## start Source excerpt

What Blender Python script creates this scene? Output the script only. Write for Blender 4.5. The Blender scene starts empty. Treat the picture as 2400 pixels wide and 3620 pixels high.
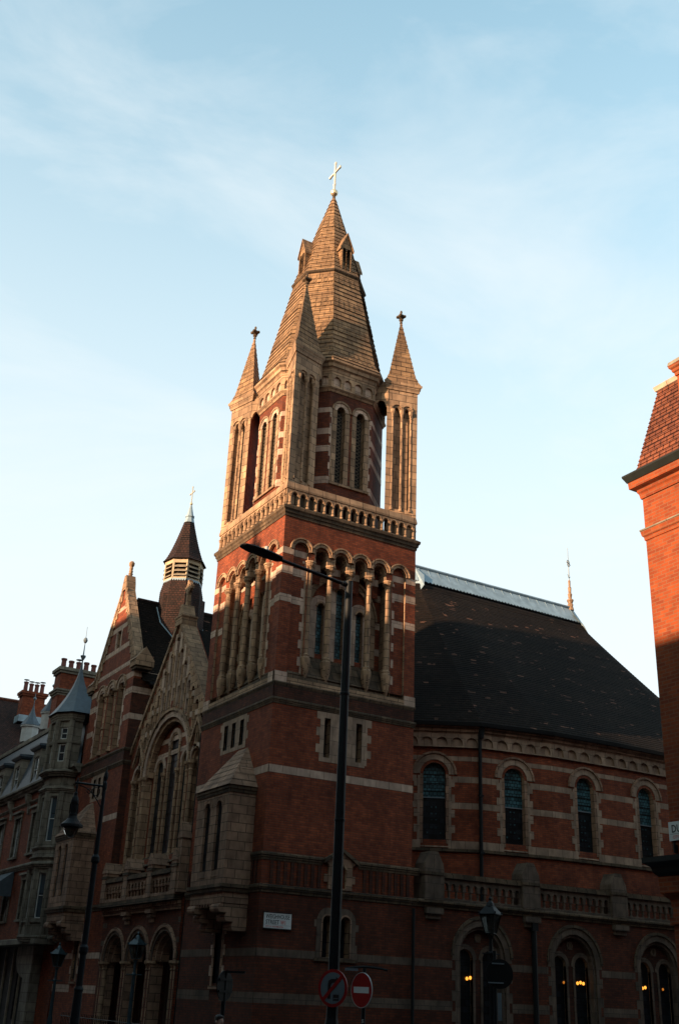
import bpy, math, random
from math import sin, cos, pi, radians, sqrt, atan2
from mathutils import Vector, Matrix
from mathutils.geometry import tessellate_polygon
random.seed(7)
S = bpy.context.scene
COL = S.collection
GZ = -0.5                      # pavement level

# ---------------------------------------------------------------- camera
YAW, PIT, ROL, FPX = radians(30.12027606), radians(24.35725097), radians(2.55197795), 3796.243783
CAM = Vector((-16.92355769, -33.23708203, 1.6))
Fd = Vector((sin(YAW)*cos(PIT), cos(YAW)*cos(PIT), sin(PIT)))
Rt = Vector((cos(YAW), -sin(YAW), 0)); Up = Rt.cross(Fd)
R2 = cos(ROL)*Rt + sin(ROL)*Up; U2 = -sin(ROL)*Rt + cos(ROL)*Up
cd = bpy.data.cameras.new("camera"); cam = bpy.data.objects.new("camera", cd); COL.objects.link(cam)
mw = Matrix((( R2.x, U2.x, -Fd.x, CAM.x), (R2.y, U2.y, -Fd.y, CAM.y), (R2.z, U2.z, -Fd.z, CAM.z), (0, 0, 0, 1)))
cam.matrix_world = mw
cd.sensor_fit = 'VERTICAL'; cd.sensor_height = 36.2; cd.lens = FPX/3620*36.2
cd.clip_start = 0.1; cd.clip_end = 3000
S.camera = cam

# ---------------------------------------------------------------- sky and sun
SUN_EL, SUN_AZ = radians(12.0), radians(264.5)      # compass azimuth, clockwise from +Y
W = bpy.data.worlds.new("World"); S.world = W; W.use_nodes = True
nt = W.node_tree; N = nt.nodes; L = nt.links; N.clear()
wo = N.new('ShaderNodeOutputWorld'); bg = N.new('ShaderNodeBackground')
sky = N.new('ShaderNodeTexSky'); sky.sky_type = 'NISHITA'; sky.sun_disc = False
sky.sun_elevation = SUN_EL; sky.sun_rotation = SUN_AZ
sky.air_density = 1.0; sky.dust_density = 1.2; sky.ozone_density = 1.5
tc = N.new('ShaderNodeTexCoord'); mp = N.new('ShaderNodeMapping'); mp.inputs['Scale'].default_value = (1.0, 1.6, 3.2)
mp.inputs['Rotation'].default_value = (0.5, 0.1, 2.2)
nz = N.new('ShaderNodeTexNoise'); nz.inputs['Scale'].default_value = 2.4; nz.inputs['Detail'].default_value = 7
nz.inputs['Roughness'].default_value = 0.58; nz.inputs['Distortion'].default_value = 0.5
cr = N.new('ShaderNodeValToRGB'); cr.color_ramp.elements[0].position = 0.46; cr.color_ramp.elements[1].position = 0.74
sx = N.new('ShaderNodeSeparateXYZ')
hz = N.new('ShaderNodeMapRange'); hz.inputs['From Min'].default_value = 0.22; hz.inputs['From Max'].default_value = 0.95
hz.inputs['To Min'].default_value = 0.93; hz.inputs['To Max'].default_value = 0.16; hz.interpolation_type = 'SMOOTHSTEP'
L.new(tc.outputs['Generated'], mp.inputs['Vector']); L.new(mp.outputs[0], nz.inputs['Vector'])
L.new(nz.outputs['Fac'], cr.inputs[0]); L.new(tc.outputs['Generated'], sx.inputs[0]); L.new(sx.outputs['Z'], hz.inputs['Value'])
cm = N.new('ShaderNodeMath'); cm.operation = 'MULTIPLY'; cm.inputs[1].default_value = 0.52; L.new(cr.outputs[0], cm.inputs[0])
inv = N.new('ShaderNodeMath'); inv.operation = 'SUBTRACT'; inv.inputs[0].default_value = 1; L.new(hz.outputs[0], inv.inputs[1])
mad = N.new('ShaderNodeMath'); mad.operation = 'MULTIPLY_ADD'; L.new(cm.outputs[0], mad.inputs[0]); L.new(inv.outputs[0], mad.inputs[1]); L.new(hz.outputs[0], mad.inputs[2])
sunv = Vector((sin(SUN_AZ)*cos(SUN_EL), cos(SUN_AZ)*cos(SUN_EL), sin(SUN_EL)))
dt = N.new('ShaderNodeVectorMath'); dt.operation = 'DOT_PRODUCT'; dt.inputs[1].default_value = sunv; L.new(tc.outputs['Generated'], dt.inputs[0])
gl = N.new('ShaderNodeMapRange'); gl.interpolation_type = 'SMOOTHSTEP'; gl.inputs['From Min'].default_value = 0.05; gl.inputs['From Max'].default_value = 0.95; L.new(dt.outputs['Value'], gl.inputs['Value'])
veil = N.new('ShaderNodeMixRGB'); veil.inputs[1].default_value = (5.85, 6.2, 6.3, 1); veil.inputs[2].default_value = (6.0, 4.9, 3.7, 1); L.new(gl.outputs[0], veil.inputs[0])
mixc = N.new('ShaderNodeMixRGB'); mixc.blend_type = 'MIX'; L.new(veil.outputs[0], mixc.inputs[2])
gain = N.new('ShaderNodeMixRGB'); gain.blend_type = 'MULTIPLY'; gain.inputs[0].default_value = 1; gain.inputs[2].default_value = (1.4, 2.75, 2.45, 1)
L.new(sky.outputs[0], gain.inputs[1]); L.new(gain.outputs[0], mixc.inputs[1]); L.new(mad.outputs[0], mixc.inputs[0])
L.new(mixc.outputs[0], bg.inputs['Color']); bg.inputs['Strength'].default_value = 0.065
L.new(bg.outputs[0], wo.inputs[0])

sd = bpy.data.lights.new("sun", 'SUN'); sd.energy = 4.8; sd.angle = radians(1.0); sd.color = (1.0, 0.66, 0.41)
sun = bpy.data.objects.new("sun", sd); COL.objects.link(sun)
sv = Vector((sin(SUN_AZ)*cos(SUN_EL), cos(SUN_AZ)*cos(SUN_EL), sin(SUN_EL)))
sun.rotation_euler = sv.to_track_quat('Z', 'Y').to_euler(); sun.location = (-40, -10, 40)
S.view_settings.view_transform = 'Standard'; S.view_settings.look = 'None'
S.view_settings.exposure = 1.36; S.view_settings.gamma = 1.0

# ---------------------------------------------------------------- materials
def newmat(name):
    m = bpy.data.materials.new(name); m.use_nodes = True
    n = m.node_tree.nodes; l = m.node_tree.links
    return m, n, l, n['Principled BSDF']
def simple(name, col, rough=0.7, metal=0.0, var=0.15, scale=6.0, bump=0.0, spec=0.5):
    m, n, l, b = newmat(name)
    g = n.new('ShaderNodeNewGeometry'); t = n.new('ShaderNodeTexNoise'); t.inputs['Scale'].default_value = scale; t.inputs['Detail'].default_value = 5
    l.new(g.outputs['Position'], t.inputs['Vector'])
    r = n.new('ShaderNodeMapRange'); r.inputs['From Min'].default_value = 0.3; r.inputs['From Max'].default_value = 0.7
    r.inputs['To Min'].default_value = 1-var; r.inputs['To Max'].default_value = 1+var
    l.new(t.outputs['Fac'], r.inputs['Value'])
    mx = n.new('ShaderNodeMixRGB'); mx.blend_type = 'MULTIPLY'; mx.inputs[0].default_value = 1; mx.inputs[1].default_value = (*col, 1)
    l.new(r.outputs[0], mx.inputs[2]); l.new(mx.outputs[0], b.inputs['Base Color'])
    b.inputs['Roughness'].default_value = rough; b.inputs['Metallic'].default_value = metal
    b.inputs['Specular IOR Level'].default_value = spec
    if bump:
        bp = n.new('ShaderNodeBump'); bp.inputs['Strength'].default_value = bump; bp.inputs['Distance'].default_value = 0.02
        l.new(t.outputs['Fac'], bp.inputs['Height']); l.new(bp.outputs[0], b.inputs['Normal'])
    return m
def masonry(name, c1, c2, mortar, bw, bh, ms, rough=0.85, stain=0.35, stainscale=0.7, bias=0.0, patch=None, bump=0.5, mixn=0.3, spec=0.25):
    m, n, l, b = newmat(name)
    uv = n.new('ShaderNodeUVMap'); uv.uv_map = 'UVMap'
    br = n.new('ShaderNodeTexBrick'); br.offset = 0.5
    br.inputs['Color1'].default_value = (*c1, 1); br.inputs['Color2'].default_value = (*c2, 1); br.inputs['Mortar'].default_value = (*mortar, 1)
    br.inputs['Scale'].default_value = 1; br.inputs['Brick Width'].default_value = bw; br.inputs['Row Height'].default_value = bh
    br.inputs['Mortar Size'].default_value = ms; br.inputs['Mortar Smooth'].default_value = 0.1; br.inputs['Bias'].default_value = bias
    l.new(uv.outputs[0], br.inputs['Vector'])
    g = n.new('ShaderNodeNewGeometry')
    last = br.outputs['Color']
    # large soft weathering and finer blotches
    for sc, amt, det, ph in ((stainscale, stain, 4, 0.0), (5.0, mixn, 3, 7.0)):
        mp = n.new('ShaderNodeMapping'); mp.inputs['Location'].default_value = (ph, ph, ph); mp.inputs['Scale'].default_value = (1, 1, 0.55)
        l.new(g.outputs['Position'], mp.inputs['Vector'])
        t = n.new('ShaderNodeTexNoise'); t.inputs['Scale'].default_value = sc; t.inputs['Detail'].default_value = det
        l.new(mp.outputs[0], t.inputs['Vector'])
        r = n.new('ShaderNodeMapRange'); r.inputs['From Min'].default_value = 0.28; r.inputs['From Max'].default_value = 0.68
        r.inputs['To Min'].default_value = 1-amt; r.inputs['To Max'].default_value = 1+amt*0.5
        l.new(t.outputs['Fac'], r.inputs['Value'])
        mx = n.new('ShaderNodeMixRGB'); mx.blend_type = 'MULTIPLY'; mx.inputs[0].default_value = 1
        l.new(last, mx.inputs[1]); l.new(r.outputs[0], mx.inputs[2]); last = mx.outputs[0]
    if patch:
        pc, thr, pw, ph_ = patch
        b2 = n.new('ShaderNodeTexBrick'); b2.offset = 0.37
        b2.inputs['Color1'].default_value = (0, 0, 0, 1); b2.inputs['Color2'].default_value = (1, 1, 1, 1); b2.inputs['Mortar'].default_value = (0, 0, 0, 1)
        b2.inputs['Scale'].default_value = 1; b2.inputs['Brick Width'].default_value = pw; b2.inputs['Row Height'].default_value = ph_; b2.inputs['Mortar Size'].default_value = 0
        l.new(uv.outputs[0], b2.inputs['Vector'])
        gt = n.new('ShaderNodeMath'); gt.operation = 'GREATER_THAN'; gt.inputs[1].default_value = thr; l.new(b2.outputs['Color'], gt.inputs[0])
        t2 = n.new('ShaderNodeTexNoise'); t2.inputs['Scale'].default_value = 3.0; l.new(g.outputs['Position'], t2.inputs['Vector'])
        g2 = n.new('ShaderNodeMath'); g2.operation = 'GREATER_THAN'; g2.inputs[1].default_value = 0.5; l.new(t2.outputs['Fac'], g2.inputs[0])
        mm = n.new('ShaderNodeMath'); mm.operation = 'MULTIPLY'; l.new(gt.outputs[0], mm.inputs[0]); l.new(g2.outputs[0], mm.inputs[1])
        mx = n.new('ShaderNodeMixRGB'); mx.inputs[2].default_value = (*pc, 1); l.new(last, mx.inputs[1]); l.new(mm.outputs[0], mx.inputs[0]); last = mx.outputs[0]
    l.new(last, b.inputs['Base Color'])
    b.inputs['Roughness'].default_value = rough; b.inputs['Specular IOR Level'].default_value = spec
    if bump:
        bp = n.new('ShaderNodeBump'); bp.inputs['Strength'].default_value = bump; bp.inputs['Distance'].default_value = 0.015; bp.invert = True
        l.new(br.outputs['Fac'], bp.inputs['Height']); l.new(bp.outputs[0], b.inputs['Normal'])
    return m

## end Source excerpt

Goal:
Return only the lines running from the top of the data to the line that holds "# pavement level". Include both of those lines, but skip the pictures.

Answer to this exercise:
What Blender Python script creates this scene? Output the script only. Write for Blender 4.5. The Blender scene starts empty. Treat the picture as 2400 pixels wide and 3620 pixels high.
import bpy, math, random
from math import sin, cos, pi, radians, sqrt, atan2
from mathutils import Vector, Matrix
from mathutils.geometry import tessellate_polygon
random.seed(7)
S = bpy.context.scene
COL = S.collection
GZ = -0.5                      # pavement level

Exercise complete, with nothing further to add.